Judulnya, Putri Tanjung Mencuci Baju dan Masak Sendiri Saat Kuliah di AS. Kata kerja dari kalimat itulah yang diperbincangkan.
Warganet menyerukan untuk menghentikan romantisasi orang-orang kaya. Sementara pengguna lainnya mengaku dirinya juga melakukan pekerjaan domestik seperti yang dilakukan Putri saat ia kuliah di Eropa, tetapi tak diberitakan.
"No, stop romanticizing the rich. Se-indonesia juga tahu anak klan Tanjung gak mungkin lapar nunggu transferan beasiswa/duit ortu, atau diancam landlord belum bayar biaya sewa seminggu lebih," tulis pengguna di Twitter.
Putri Tanjung menceritakan pengalamannya tersebut kepada Boy William yang diunggah di YouTube. Dari tuturannya, Putri sebenarnya tak terlihat bermaksud untuk merendahkan diri.
"Gue masak, I cooked, gue sama temen-temen gue. Kayak normal. Doing normal things gitu. Itu benar-benar peaceful sih. Gue jadi lebih banyak mikir lagi. Gue kayak bener-bener finding siapa sih gue?

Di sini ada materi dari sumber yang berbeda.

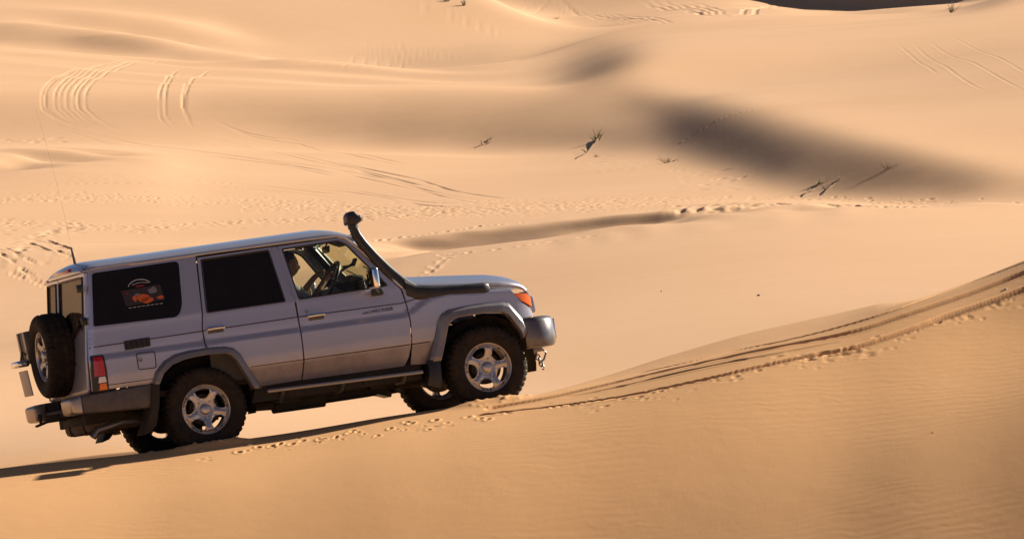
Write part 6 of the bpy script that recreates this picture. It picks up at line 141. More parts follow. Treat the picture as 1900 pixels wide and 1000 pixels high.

Gue tuh gimana sih?"
"I like to work, you know . I love to work dan i want to make an impact, Boy," kata Putri.
Satu hal yang sering terjadi ialah ketika menilai Putri Tanjung, orang-orang telah memantapkan landasan berpikir bahwa ia adalah anak konglomerat yang memiliki kesempatan dan keuntungan berbeda dibanding putra-putri dari kalangan biasa.
Padahal, Putri dalam beberapa wawancaran sering meyakinkan orang bahwa ia melakukan pekerjaannya secara mandiri tanpa banyak dipengaruhi orang tuanya.Â
Itu adalah satu argumen dari Putri, jika pun di antara kita masih mencurigai kebenaran dan maksudnya, jangan-jangan kita telah kehilangan nuansa keakraban.